The process should cover pinholes and black specks better than fewer layers and could allow processors of coextruded cast PET films to save money by using high-priced grades only in specific layers. “This should be a Godsend for operators of biaxially oriented films where line breaks due to gels or pin holes can be limited by encapsulating the defects in more layers, thereby keeping the line up and running longer,” he says.
BGE’s Finnemore agrees and says microlayer technology “could be the next big step forward in barrier-film production.” Others are more skeptical, believing the idea is an example of over-engineering, or that the demand for so many layers is not yet there.
Power savings seen
Energy savings remains an issue that penetrates every customer discussion before a cast line sale, says Reifenhäuser’s Meyer, especially with customers faced with high power bills such as in Italy.
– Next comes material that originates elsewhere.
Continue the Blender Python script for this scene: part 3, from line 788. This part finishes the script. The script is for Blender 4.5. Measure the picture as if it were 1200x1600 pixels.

His company’s latest cast development involves use of its REItorque extruders powered by linear motors (June 2003 MP, p. 61; MPI, p. 57) said to offer a 20% saving on energy. The company is also testing copper shell casting rolls to improve cooling compared to steel rolls, he says.
Brückner’s twin screw PET cast line claims to save up to 30% on energy cost by eliminating resin predrying. At a recent open house of Macchi’s 2000 cast-film line for stretch film, visitors witnessed gearless drives on the complete web path and winding to save energy. Only on the coextrusion section does the line include standard AC driven, water cooled motors because Andreoli says suitable torque motors are still unavailable.
Membrane feedblocks, according to Heinz Gross, offer a means to best optimize melt outflow. Gross points to a new three-layer pilot film and sheet line at Bayer MaterialScience’s Leverkusen, Germany lab that includes a membrane feedblock to optimize thickness distribution of the A- and B-layers with the help of 12 adjustable screws across the 50-mm-wide flow channel.